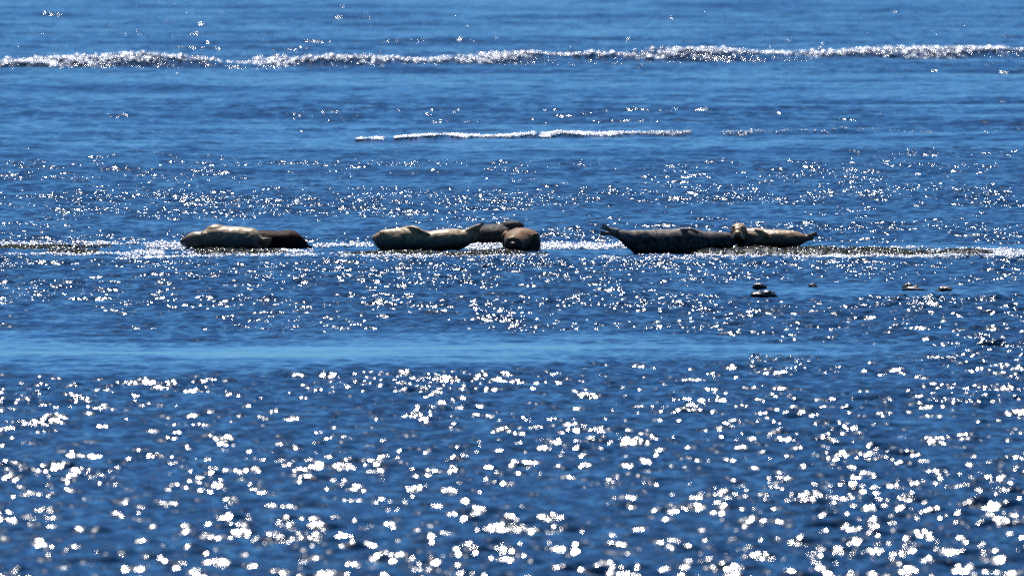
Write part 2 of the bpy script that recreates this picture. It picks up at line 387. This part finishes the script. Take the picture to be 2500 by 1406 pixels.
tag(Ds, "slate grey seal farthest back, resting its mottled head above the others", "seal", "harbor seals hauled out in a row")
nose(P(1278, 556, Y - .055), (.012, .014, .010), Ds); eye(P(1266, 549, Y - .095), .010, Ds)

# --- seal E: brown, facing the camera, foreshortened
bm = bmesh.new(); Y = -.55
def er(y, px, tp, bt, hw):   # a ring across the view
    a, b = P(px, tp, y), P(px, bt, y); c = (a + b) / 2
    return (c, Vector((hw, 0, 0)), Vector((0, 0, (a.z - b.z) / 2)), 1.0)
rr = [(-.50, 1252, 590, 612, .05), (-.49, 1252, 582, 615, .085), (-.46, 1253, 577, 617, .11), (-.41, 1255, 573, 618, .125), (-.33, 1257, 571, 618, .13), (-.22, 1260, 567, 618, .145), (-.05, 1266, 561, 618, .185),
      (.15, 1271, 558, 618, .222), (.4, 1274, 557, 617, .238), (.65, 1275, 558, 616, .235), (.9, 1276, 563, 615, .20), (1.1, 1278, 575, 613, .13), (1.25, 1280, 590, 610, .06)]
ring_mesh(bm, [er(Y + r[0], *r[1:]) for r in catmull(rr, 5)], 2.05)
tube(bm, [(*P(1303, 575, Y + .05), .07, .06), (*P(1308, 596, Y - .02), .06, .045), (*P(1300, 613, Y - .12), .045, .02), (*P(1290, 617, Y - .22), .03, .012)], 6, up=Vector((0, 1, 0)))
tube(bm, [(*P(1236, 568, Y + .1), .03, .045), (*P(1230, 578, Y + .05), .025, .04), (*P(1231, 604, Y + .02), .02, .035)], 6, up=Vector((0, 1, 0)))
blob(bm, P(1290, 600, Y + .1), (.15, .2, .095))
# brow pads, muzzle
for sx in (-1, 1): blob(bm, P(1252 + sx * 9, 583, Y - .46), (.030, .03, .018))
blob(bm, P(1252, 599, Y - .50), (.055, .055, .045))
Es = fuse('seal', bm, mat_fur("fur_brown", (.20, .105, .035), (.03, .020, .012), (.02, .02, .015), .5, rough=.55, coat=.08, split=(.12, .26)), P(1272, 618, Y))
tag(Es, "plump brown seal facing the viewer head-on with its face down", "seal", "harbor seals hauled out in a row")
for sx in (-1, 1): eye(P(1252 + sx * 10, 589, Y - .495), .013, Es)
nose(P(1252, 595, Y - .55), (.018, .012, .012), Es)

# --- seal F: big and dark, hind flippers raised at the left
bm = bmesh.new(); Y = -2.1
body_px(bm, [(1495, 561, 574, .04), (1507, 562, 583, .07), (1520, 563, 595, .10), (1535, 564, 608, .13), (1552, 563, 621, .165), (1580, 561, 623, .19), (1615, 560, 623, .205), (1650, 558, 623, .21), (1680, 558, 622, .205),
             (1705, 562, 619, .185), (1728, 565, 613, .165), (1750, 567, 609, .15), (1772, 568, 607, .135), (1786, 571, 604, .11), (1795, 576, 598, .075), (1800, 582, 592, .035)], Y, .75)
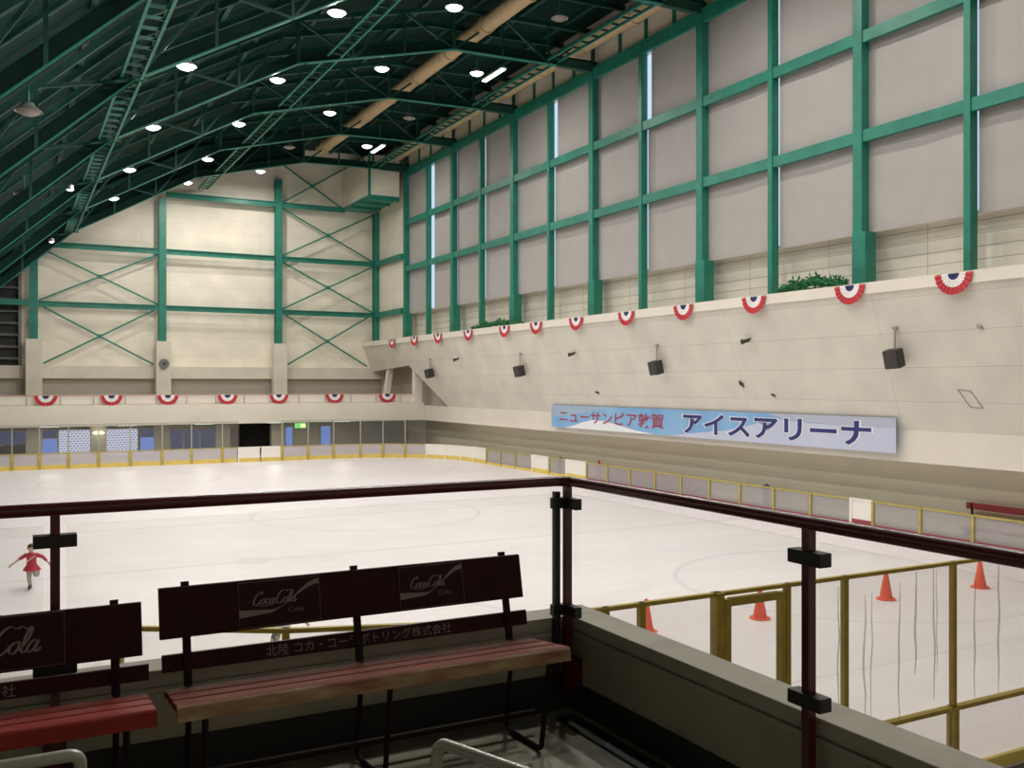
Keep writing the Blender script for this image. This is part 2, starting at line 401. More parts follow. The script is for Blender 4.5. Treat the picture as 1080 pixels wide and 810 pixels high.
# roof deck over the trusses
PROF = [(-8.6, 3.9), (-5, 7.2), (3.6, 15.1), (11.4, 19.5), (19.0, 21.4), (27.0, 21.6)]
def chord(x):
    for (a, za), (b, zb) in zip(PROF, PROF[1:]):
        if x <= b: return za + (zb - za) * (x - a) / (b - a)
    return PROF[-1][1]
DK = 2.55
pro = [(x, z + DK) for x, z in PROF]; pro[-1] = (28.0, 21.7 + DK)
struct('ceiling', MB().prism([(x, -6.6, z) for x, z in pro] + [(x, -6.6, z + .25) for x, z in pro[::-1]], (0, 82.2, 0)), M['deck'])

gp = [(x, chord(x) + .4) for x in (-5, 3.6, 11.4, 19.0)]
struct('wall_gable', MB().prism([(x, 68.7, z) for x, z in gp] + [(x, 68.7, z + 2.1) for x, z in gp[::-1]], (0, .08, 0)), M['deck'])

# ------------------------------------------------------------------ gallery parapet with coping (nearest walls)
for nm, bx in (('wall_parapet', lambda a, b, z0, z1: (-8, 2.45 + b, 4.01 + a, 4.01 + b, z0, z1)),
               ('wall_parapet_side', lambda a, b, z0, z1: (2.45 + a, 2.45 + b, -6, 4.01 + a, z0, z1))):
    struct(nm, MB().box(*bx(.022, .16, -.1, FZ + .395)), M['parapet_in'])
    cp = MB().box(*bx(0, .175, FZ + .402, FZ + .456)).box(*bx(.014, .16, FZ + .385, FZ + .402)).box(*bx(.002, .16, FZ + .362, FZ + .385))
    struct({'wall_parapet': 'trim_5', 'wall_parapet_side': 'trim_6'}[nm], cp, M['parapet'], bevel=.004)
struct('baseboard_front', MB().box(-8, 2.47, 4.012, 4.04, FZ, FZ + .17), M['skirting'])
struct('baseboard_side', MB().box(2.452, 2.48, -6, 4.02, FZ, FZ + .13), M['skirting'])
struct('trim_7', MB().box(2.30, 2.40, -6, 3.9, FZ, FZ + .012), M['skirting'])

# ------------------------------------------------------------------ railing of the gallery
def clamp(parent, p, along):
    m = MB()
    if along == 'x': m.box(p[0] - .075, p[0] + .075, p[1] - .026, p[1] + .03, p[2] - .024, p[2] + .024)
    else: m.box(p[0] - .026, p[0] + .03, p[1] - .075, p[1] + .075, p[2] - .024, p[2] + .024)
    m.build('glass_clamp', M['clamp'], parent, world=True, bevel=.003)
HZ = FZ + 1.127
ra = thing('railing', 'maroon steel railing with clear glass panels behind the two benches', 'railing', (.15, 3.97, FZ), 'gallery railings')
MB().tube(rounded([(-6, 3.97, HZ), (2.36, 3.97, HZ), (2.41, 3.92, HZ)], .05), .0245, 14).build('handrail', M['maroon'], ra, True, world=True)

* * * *

- _What to work on_: Retype every record above exactly as written, but leave out the pictures.

- _Result of the task_:
Write part 2 of the bpy script that recreates this picture. It picks up at line 387. This part finishes the script. Take the picture to be 2500 by 1406 pixels.
tag(Ds, "slate grey seal farthest back, resting its mottled head above the others", "seal", "harbor seals hauled out in a row")
nose(P(1278, 556, Y - .055), (.012, .014, .010), Ds); eye(P(1266, 549, Y - .095), .010, Ds)

# --- seal E: brown, facing the camera, foreshortened
bm = bmesh.new(); Y = -.55
def er(y, px, tp, bt, hw):   # a ring across the view
    a, b = P(px, tp, y), P(px, bt, y); c = (a + b) / 2
    return (c, Vector((hw, 0, 0)), Vector((0, 0, (a.z - b.z) / 2)), 1.0)
rr = [(-.50, 1252, 590, 612, .05), (-.49, 1252, 582, 615, .085), (-.46, 1253, 577, 617, .11), (-.41, 1255, 573, 618, .125), (-.33, 1257, 571, 618, .13), (-.22, 1260, 567, 618, .145), (-.05, 1266, 561, 618, .185),
      (.15, 1271, 558, 618, .222), (.4, 1274, 557, 617, .238), (.65, 1275, 558, 616, .235), (.9, 1276, 563, 615, .20), (1.1, 1278, 575, 613, .13), (1.25, 1280, 590, 610, .06)]
ring_mesh(bm, [er(Y + r[0], *r[1:]) for r in catmull(rr, 5)], 2.05)
tube(bm, [(*P(1303, 575, Y + .05), .07, .06), (*P(1308, 596, Y - .02), .06, .045), (*P(1300, 613, Y - .12), .045, .02), (*P(1290, 617, Y - .22), .03, .012)], 6, up=Vector((0, 1, 0)))
tube(bm, [(*P(1236, 568, Y + .1), .03, .045), (*P(1230, 578, Y + .05), .025, .04), (*P(1231, 604, Y + .02), .02, .035)], 6, up=Vector((0, 1, 0)))
blob(bm, P(1290, 600, Y + .1), (.15, .2, .095))
# brow pads, muzzle
for sx in (-1, 1): blob(bm, P(1252 + sx * 9, 583, Y - .46), (.030, .03, .018))
blob(bm, P(1252, 599, Y - .50), (.055, .055, .045))
Es = fuse('seal', bm, mat_fur("fur_brown", (.20, .105, .035), (.03, .020, .012), (.02, .02, .015), .5, rough=.55, coat=.08, split=(.12, .26)), P(1272, 618, Y))
tag(Es, "plump brown seal facing the viewer head-on with its face down", "seal", "harbor seals hauled out in a row")
for sx in (-1, 1): eye(P(1252 + sx * 10, 589, Y - .495), .013, Es)
nose(P(1252, 595, Y - .55), (.018, .012, .012), Es)

# --- seal F: big and dark, hind flippers raised at the left
bm = bmesh.new(); Y = -2.1
body_px(bm, [(1495, 561, 574, .04), (1507, 562, 583, .07), (1520, 563, 595, .10), (1535, 564, 608, .13), (1552, 563, 621, .165), (1580, 561, 623, .19), (1615, 560, 623, .205), (1650, 558, 623, .21), (1680, 558, 622, .205),
             (1705, 562, 619, .185), (1728, 565, 613, .165), (1750, 567, 609, .15), (1772, 568, 607, .135), (1786, 571, 604, .11), (1795, 576, 598, .075), (1800, 582, 592, .035)], Y, .75)
Keep writing the Blender script for this image. This is part 2, starting at line 401. More parts follow. The script is for Blender 4.5. Treat the picture as 1080 pixels wide and 810 pixels high.
# roof deck over the trusses
PROF = [(-8.6, 3.9), (-5, 7.2), (3.6, 15.1), (11.4, 19.5), (19.0, 21.4), (27.0, 21.6)]
def chord(x):
    for (a, za), (b, zb) in zip(PROF, PROF[1:]):
        if x <= b: return za + (zb - za) * (x - a) / (b - a)
    return PROF[-1][1]
DK = 2.55
pro = [(x, z + DK) for x, z in PROF]; pro[-1] = (28.0, 21.7 + DK)
struct('ceiling', MB().prism([(x, -6.6, z) for x, z in pro] + [(x, -6.6, z + .25) for x, z in pro[::-1]], (0, 82.2, 0)), M['deck'])

gp = [(x, chord(x) + .4) for x in (-5, 3.6, 11.4, 19.0)]
struct('wall_gable', MB().prism([(x, 68.7, z) for x, z in gp] + [(x, 68.7, z + 2.1) for x, z in gp[::-1]], (0, .08, 0)), M['deck'])

# ------------------------------------------------------------------ gallery parapet with coping (nearest walls)
for nm, bx in (('wall_parapet', lambda a, b, z0, z1: (-8, 2.45 + b, 4.01 + a, 4.01 + b, z0, z1)),
               ('wall_parapet_side', lambda a, b, z0, z1: (2.45 + a, 2.45 + b, -6, 4.01 + a, z0, z1))):
    struct(nm, MB().box(*bx(.022, .16, -.1, FZ + .395)), M['parapet_in'])
    cp = MB().box(*bx(0, .175, FZ + .402, FZ + .456)).box(*bx(.014, .16, FZ + .385, FZ + .402)).box(*bx(.002, .16, FZ + .362, FZ + .385))
    struct({'wall_parapet': 'trim_5', 'wall_parapet_side': 'trim_6'}[nm], cp, M['parapet'], bevel=.004)
struct('baseboard_front', MB().box(-8, 2.47, 4.012, 4.04, FZ, FZ + .17), M['skirting'])
struct('baseboard_side', MB().box(2.452, 2.48, -6, 4.02, FZ, FZ + .13), M['skirting'])
struct('trim_7', MB().box(2.30, 2.40, -6, 3.9, FZ, FZ + .012), M['skirting'])

# ------------------------------------------------------------------ railing of the gallery
def clamp(parent, p, along):
    m = MB()
    if along == 'x': m.box(p[0] - .075, p[0] + .075, p[1] - .026, p[1] + .03, p[2] - .024, p[2] + .024)
    else: m.box(p[0] - .026, p[0] + .03, p[1] - .075, p[1] + .075, p[2] - .024, p[2] + .024)
    m.build('glass_clamp', M['clamp'], parent, world=True, bevel=.003)
HZ = FZ + 1.127
ra = thing('railing', 'maroon steel railing with clear glass panels behind the two benches', 'railing', (.15, 3.97, FZ), 'gallery railings')
MB().tube(rounded([(-6, 3.97, HZ), (2.36, 3.97, HZ), (2.41, 3.92, HZ)], .05), .0245, 14).build('handrail', M['maroon'], ra, True, world=True)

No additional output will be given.